What needs to be done:
Identify the lines containing the word "Blender". Copy each one.

Scenes as source code
[start]

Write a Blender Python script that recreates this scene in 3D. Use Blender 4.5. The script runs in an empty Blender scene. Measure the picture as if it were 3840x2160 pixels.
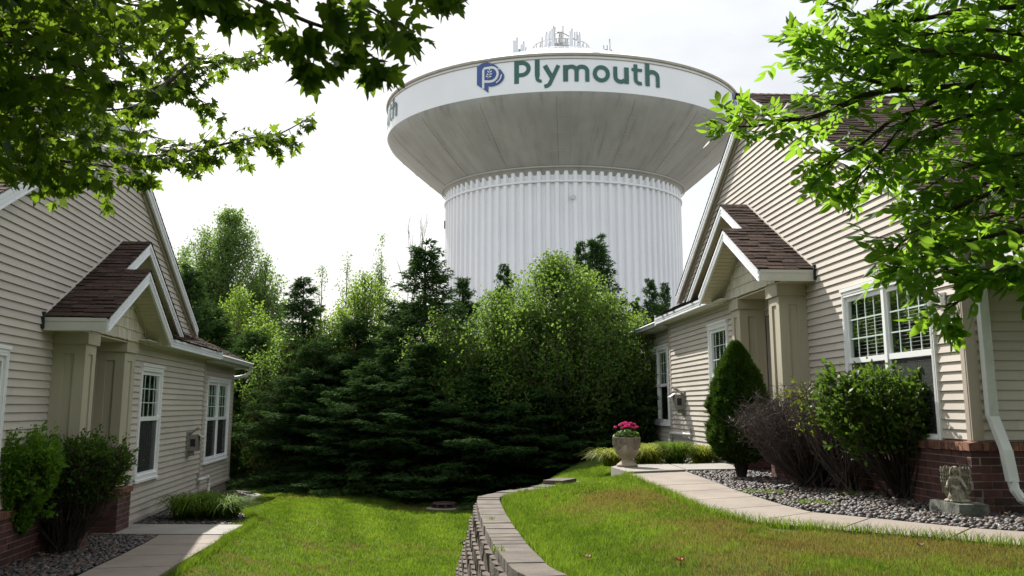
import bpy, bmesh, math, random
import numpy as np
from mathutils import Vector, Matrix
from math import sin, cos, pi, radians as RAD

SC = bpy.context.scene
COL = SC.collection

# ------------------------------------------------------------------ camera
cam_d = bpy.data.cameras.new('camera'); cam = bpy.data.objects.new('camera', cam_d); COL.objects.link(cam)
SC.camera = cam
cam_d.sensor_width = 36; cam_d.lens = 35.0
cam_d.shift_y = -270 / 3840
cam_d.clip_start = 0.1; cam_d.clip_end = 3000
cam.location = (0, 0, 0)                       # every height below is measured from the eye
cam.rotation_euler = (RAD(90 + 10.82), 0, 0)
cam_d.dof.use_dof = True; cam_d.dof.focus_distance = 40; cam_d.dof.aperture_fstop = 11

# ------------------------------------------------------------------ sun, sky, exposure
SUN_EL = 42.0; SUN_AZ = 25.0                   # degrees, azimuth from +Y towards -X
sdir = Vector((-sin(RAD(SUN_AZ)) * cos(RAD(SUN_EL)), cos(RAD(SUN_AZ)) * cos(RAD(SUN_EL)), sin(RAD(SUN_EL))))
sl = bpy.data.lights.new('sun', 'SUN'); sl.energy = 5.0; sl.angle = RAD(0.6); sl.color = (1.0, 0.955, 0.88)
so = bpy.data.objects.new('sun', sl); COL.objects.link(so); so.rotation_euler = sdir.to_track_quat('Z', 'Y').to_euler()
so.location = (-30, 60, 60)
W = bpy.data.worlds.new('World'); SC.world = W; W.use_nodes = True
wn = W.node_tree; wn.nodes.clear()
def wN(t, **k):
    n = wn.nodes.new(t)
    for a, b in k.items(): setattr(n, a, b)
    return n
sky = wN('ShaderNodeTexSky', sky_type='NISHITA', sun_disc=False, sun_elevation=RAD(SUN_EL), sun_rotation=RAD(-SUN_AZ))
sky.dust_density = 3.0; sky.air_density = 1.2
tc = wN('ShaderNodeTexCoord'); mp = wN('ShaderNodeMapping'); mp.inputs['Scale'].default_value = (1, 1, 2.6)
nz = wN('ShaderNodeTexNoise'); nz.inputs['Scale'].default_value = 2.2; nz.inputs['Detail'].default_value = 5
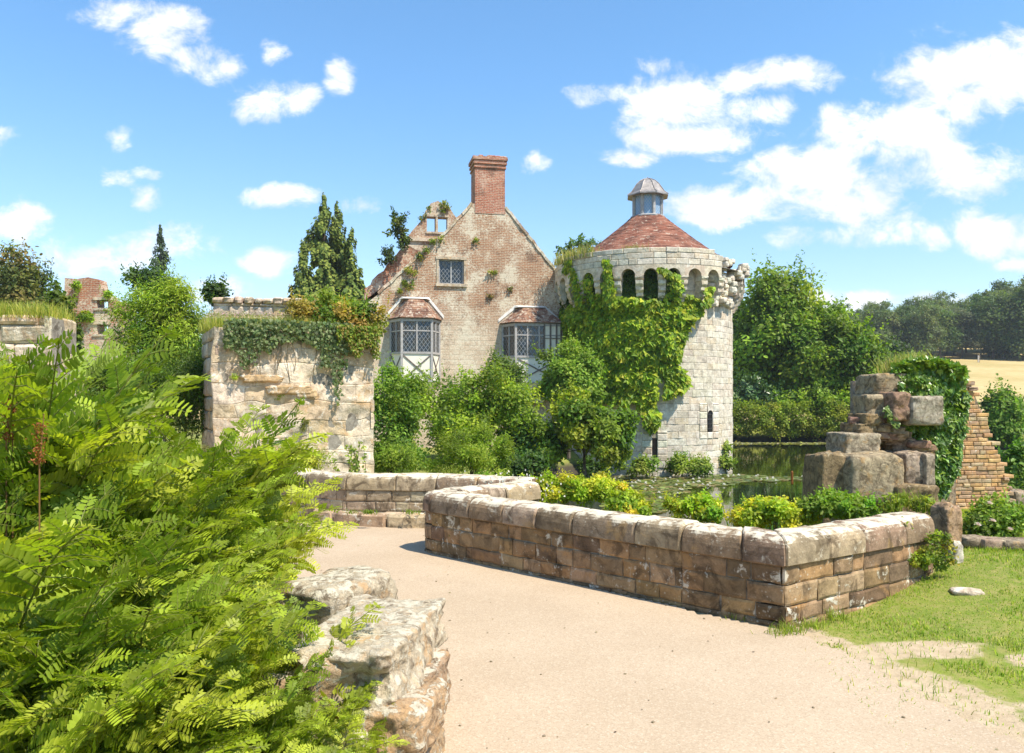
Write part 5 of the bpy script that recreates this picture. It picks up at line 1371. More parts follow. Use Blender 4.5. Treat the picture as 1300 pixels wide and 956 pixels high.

[end]

Exercise output:
Write a Blender Python script that recreates this scene in 3D. Use Blender 4.5. The script runs in an empty Blender scene. Measure the picture as if it were 3840x2160 pixels.
Write part 5 of the bpy script that recreates this picture. It picks up at line 1371. More parts follow. Use Blender 4.5. Treat the picture as 1300 pixels wide and 956 pixels high.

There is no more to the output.